(Scene modeling code data)
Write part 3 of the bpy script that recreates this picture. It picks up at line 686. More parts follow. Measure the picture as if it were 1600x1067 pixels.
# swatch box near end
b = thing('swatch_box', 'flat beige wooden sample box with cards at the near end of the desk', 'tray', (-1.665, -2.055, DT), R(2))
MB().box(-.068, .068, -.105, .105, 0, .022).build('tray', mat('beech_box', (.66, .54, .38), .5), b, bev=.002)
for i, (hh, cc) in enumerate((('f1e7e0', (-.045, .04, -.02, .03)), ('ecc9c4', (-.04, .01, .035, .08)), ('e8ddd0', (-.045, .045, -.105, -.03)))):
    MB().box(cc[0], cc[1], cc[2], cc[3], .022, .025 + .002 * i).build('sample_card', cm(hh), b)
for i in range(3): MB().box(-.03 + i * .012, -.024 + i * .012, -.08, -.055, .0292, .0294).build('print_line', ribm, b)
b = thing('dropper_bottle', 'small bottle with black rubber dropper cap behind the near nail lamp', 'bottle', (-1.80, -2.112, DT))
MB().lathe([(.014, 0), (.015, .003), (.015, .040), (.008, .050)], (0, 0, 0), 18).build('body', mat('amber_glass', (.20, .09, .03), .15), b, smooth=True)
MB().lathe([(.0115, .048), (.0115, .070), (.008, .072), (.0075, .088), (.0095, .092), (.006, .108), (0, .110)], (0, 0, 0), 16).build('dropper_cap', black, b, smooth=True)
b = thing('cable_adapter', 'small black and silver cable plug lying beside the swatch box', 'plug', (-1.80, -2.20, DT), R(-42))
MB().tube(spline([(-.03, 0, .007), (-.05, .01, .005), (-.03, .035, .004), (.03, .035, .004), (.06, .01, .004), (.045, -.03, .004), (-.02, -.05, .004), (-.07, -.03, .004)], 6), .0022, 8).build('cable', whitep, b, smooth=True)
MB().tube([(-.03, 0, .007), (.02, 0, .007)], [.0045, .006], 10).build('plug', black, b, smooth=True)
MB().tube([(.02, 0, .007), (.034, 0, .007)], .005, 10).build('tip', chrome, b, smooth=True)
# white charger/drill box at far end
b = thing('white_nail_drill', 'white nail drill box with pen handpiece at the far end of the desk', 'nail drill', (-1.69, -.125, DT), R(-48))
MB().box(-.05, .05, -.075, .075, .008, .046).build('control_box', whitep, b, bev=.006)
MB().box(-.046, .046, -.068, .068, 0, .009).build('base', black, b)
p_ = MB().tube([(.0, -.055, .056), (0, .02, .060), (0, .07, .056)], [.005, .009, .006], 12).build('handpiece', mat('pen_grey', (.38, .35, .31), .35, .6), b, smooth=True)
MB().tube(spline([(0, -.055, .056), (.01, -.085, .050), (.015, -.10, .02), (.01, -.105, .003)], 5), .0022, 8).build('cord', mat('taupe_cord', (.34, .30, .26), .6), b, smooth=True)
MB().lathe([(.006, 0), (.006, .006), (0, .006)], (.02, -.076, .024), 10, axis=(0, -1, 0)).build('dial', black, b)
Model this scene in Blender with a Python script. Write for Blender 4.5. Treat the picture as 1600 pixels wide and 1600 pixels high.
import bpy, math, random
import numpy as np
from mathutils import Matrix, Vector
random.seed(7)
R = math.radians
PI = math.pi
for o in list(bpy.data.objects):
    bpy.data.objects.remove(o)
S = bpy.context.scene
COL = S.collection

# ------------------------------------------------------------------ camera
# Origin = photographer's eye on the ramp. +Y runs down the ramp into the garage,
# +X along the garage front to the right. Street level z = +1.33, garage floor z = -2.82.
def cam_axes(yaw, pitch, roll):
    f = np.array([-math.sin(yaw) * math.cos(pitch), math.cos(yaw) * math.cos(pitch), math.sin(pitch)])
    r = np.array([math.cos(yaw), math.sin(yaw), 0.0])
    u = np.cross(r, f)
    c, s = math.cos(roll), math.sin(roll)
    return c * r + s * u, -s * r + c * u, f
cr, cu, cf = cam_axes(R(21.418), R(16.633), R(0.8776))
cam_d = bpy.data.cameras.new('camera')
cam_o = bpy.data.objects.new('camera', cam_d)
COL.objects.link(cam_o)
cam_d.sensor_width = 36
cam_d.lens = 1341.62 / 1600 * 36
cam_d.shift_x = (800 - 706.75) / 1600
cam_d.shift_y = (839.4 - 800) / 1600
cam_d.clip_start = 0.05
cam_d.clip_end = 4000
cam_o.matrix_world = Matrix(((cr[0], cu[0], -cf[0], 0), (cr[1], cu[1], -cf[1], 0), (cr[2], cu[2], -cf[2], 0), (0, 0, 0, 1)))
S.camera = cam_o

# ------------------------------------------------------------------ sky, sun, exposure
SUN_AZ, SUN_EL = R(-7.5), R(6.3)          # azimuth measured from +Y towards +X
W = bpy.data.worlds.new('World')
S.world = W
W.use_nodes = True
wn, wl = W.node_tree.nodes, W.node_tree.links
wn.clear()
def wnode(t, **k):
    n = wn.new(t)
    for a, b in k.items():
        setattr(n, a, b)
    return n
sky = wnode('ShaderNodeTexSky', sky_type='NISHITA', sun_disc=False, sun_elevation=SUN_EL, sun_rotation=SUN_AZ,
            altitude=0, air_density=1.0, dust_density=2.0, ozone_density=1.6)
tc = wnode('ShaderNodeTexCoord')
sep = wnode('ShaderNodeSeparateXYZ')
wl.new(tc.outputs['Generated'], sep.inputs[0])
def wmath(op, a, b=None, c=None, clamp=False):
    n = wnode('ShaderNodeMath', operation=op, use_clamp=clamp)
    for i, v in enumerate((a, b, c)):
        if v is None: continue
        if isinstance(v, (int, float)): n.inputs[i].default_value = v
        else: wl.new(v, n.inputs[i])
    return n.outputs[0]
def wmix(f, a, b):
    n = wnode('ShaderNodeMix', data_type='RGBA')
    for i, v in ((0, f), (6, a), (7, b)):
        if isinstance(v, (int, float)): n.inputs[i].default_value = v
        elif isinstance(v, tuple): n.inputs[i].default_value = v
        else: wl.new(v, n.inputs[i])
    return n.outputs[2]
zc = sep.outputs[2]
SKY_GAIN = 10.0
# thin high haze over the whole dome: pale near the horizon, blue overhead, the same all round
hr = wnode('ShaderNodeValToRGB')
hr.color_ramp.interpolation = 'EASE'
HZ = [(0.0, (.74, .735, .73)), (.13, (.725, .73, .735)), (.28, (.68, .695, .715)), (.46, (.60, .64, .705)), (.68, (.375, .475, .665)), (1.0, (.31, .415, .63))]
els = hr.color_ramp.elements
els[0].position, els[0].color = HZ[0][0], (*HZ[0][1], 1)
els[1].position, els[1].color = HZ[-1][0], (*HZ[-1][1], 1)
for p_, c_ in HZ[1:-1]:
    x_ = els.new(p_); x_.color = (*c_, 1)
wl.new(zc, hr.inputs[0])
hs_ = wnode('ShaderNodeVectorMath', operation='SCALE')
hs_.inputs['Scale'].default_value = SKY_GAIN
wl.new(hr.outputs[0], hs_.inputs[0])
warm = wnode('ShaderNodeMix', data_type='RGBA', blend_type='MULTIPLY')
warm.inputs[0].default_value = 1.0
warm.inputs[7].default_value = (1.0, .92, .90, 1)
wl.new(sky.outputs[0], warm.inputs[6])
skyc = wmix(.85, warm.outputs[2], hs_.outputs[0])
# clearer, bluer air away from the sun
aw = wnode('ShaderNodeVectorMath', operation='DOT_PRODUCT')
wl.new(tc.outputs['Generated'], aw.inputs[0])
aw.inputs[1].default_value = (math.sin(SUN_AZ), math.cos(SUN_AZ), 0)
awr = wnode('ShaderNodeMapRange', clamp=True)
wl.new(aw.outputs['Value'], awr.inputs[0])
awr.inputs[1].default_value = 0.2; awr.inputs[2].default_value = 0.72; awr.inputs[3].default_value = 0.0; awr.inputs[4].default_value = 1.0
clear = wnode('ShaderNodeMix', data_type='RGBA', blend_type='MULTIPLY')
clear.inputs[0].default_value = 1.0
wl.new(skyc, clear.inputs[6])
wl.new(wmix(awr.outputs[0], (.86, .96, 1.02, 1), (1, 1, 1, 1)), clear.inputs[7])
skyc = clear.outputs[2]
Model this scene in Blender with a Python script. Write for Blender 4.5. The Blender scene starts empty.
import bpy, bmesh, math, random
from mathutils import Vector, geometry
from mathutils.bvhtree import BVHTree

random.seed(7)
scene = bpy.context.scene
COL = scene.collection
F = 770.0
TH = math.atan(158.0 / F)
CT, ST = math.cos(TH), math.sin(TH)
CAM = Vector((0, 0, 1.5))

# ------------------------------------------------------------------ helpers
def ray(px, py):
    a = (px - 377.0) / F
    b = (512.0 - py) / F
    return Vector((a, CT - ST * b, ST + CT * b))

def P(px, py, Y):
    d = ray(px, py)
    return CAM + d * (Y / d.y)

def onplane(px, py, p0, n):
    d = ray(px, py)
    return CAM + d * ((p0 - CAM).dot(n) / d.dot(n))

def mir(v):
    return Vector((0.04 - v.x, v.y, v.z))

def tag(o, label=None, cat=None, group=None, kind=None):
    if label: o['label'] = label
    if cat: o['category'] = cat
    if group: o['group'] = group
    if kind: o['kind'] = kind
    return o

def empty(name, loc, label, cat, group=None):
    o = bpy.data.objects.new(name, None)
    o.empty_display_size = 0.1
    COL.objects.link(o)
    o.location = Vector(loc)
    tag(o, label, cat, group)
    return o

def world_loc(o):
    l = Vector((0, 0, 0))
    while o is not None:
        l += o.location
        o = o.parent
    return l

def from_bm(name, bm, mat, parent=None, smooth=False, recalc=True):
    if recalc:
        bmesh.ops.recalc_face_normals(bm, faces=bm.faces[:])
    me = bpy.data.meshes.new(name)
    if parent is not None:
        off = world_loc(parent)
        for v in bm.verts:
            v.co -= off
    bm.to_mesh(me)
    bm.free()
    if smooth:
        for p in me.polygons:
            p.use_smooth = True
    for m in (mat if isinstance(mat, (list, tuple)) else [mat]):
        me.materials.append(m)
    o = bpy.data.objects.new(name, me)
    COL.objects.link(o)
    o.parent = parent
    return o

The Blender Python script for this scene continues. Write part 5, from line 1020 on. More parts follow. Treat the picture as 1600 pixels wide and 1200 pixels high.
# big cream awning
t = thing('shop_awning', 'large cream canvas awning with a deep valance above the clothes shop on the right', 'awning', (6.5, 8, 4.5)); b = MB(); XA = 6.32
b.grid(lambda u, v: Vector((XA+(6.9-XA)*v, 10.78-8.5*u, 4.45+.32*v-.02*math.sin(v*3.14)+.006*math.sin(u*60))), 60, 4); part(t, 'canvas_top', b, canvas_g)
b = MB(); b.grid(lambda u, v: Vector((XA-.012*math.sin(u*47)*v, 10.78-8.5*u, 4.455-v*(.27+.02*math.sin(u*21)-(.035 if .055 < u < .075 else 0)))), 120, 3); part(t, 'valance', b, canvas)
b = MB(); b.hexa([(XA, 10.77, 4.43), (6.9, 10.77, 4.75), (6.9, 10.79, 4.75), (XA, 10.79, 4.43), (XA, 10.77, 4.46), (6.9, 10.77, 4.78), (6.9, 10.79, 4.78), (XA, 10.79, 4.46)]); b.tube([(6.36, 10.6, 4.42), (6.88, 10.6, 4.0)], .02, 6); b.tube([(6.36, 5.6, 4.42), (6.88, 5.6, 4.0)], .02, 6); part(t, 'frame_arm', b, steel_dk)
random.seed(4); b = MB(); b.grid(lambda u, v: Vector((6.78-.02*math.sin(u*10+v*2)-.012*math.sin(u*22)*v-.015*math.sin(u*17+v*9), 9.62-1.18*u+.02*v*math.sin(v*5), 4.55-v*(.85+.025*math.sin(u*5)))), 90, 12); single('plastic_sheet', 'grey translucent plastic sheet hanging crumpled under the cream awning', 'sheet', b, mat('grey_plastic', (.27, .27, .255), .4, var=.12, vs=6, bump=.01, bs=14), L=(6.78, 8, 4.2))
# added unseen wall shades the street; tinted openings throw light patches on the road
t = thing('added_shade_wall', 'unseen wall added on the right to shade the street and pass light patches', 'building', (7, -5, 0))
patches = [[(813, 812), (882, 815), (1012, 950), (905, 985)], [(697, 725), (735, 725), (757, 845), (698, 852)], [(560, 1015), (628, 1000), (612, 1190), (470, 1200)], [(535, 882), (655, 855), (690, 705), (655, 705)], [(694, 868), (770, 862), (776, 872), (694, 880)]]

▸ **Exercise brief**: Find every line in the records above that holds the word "script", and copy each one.

▸ **Solution to this problem**:
Write part 3 of the bpy script that recreates this picture. It picks up at line 686. More parts follow. Measure the picture as if it were 1600x1067 pixels.
Model this scene in Blender with a Python script. Write for Blender 4.5. Treat the picture as 1600 pixels wide and 1600 pixels high.
Model this scene in Blender with a Python script. Write for Blender 4.5. The Blender scene starts empty.
The Blender Python script for this scene continues. Write part 5, from line 1020 on. More parts follow. Treat the picture as 1600 pixels wide and 1200 pixels high.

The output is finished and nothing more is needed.